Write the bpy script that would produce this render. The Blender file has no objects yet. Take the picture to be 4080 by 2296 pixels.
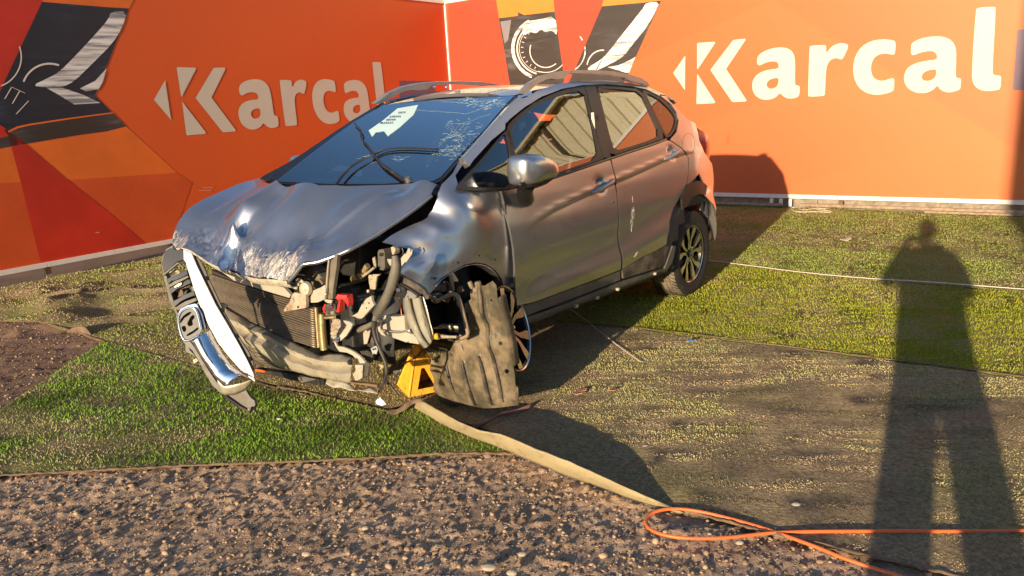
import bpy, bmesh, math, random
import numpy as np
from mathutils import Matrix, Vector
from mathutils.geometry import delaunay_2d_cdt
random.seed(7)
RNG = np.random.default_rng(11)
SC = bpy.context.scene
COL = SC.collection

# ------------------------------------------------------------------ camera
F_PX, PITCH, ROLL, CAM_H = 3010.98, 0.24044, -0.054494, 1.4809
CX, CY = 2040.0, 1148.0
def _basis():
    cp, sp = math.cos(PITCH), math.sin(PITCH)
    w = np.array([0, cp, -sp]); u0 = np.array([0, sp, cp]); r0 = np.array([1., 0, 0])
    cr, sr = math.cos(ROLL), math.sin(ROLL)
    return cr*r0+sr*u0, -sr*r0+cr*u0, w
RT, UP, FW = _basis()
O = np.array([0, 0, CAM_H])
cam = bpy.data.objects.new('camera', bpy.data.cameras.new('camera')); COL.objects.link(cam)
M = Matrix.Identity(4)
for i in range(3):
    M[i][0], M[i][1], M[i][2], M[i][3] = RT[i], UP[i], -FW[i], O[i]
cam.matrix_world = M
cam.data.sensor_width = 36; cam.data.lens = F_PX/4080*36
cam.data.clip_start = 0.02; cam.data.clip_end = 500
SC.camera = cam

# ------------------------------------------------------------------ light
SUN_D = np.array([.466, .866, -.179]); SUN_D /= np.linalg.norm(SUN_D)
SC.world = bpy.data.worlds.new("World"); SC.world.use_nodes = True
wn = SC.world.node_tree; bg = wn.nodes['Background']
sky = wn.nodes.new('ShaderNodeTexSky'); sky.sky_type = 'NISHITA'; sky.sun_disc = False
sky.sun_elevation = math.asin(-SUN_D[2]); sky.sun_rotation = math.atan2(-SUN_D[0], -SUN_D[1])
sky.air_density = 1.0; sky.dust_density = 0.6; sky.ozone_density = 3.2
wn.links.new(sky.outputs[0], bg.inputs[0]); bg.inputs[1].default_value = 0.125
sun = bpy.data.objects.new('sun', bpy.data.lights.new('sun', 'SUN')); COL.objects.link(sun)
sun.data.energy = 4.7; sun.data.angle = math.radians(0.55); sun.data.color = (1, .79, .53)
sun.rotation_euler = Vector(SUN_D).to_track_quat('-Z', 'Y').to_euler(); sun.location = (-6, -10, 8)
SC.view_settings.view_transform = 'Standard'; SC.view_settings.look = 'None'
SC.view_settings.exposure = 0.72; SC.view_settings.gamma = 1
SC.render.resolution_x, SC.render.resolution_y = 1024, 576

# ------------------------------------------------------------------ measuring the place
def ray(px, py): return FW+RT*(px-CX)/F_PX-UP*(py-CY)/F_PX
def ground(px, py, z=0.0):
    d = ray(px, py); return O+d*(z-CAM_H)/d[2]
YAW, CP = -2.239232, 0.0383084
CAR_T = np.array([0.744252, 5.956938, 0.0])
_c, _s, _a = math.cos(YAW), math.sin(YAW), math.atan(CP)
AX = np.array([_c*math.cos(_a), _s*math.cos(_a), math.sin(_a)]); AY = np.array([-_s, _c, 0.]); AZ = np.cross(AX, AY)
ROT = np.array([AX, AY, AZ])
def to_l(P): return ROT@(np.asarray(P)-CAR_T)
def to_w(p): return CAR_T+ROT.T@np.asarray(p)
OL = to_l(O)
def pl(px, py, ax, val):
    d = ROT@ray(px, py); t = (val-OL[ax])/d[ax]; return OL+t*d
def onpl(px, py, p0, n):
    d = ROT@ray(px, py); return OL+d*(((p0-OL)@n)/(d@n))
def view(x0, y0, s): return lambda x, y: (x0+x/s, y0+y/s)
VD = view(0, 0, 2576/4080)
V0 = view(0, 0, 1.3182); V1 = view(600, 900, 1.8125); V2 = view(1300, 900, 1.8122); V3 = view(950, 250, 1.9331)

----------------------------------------

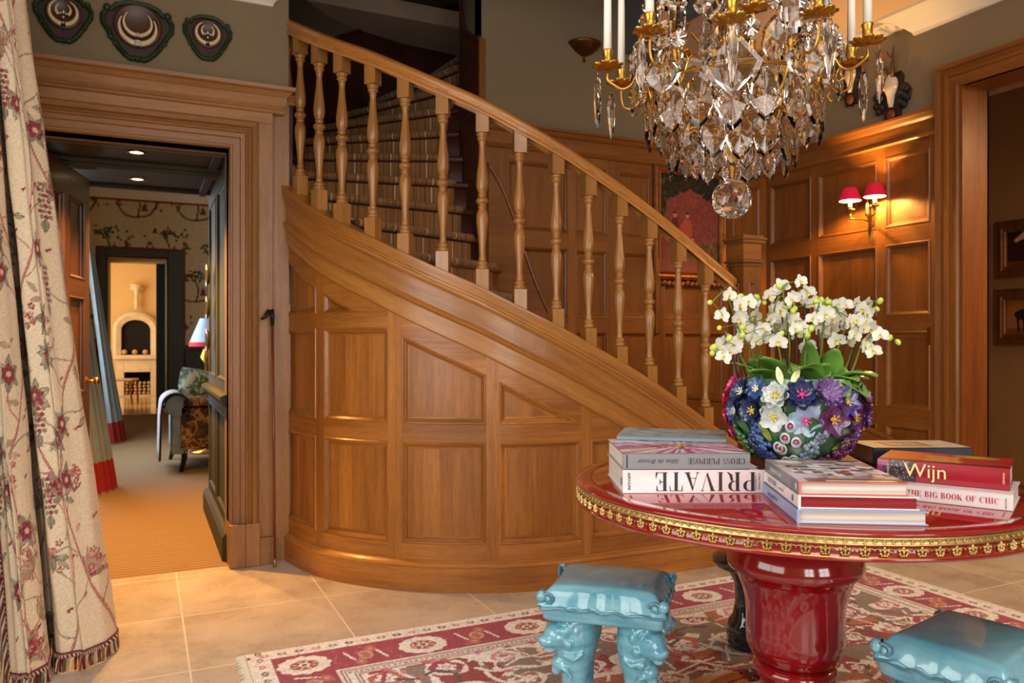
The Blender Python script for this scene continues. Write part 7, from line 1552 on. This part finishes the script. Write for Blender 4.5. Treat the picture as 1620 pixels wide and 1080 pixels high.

----------------------------------------

## What to produce
The lines to reproduce run from the one above containing "Write the bpy" through the one containing "COL = SC.collection". Copy them exactly and leave out all pictures.

## Correct result
Write the bpy script that would produce this render. The Blender file has no objects yet. Take the picture to be 4080 by 2296 pixels.
import bpy, bmesh, math, random
import numpy as np
from mathutils import Matrix, Vector
from mathutils.geometry import delaunay_2d_cdt
random.seed(7)
RNG = np.random.default_rng(11)
SC = bpy.context.scene
COL = SC.collection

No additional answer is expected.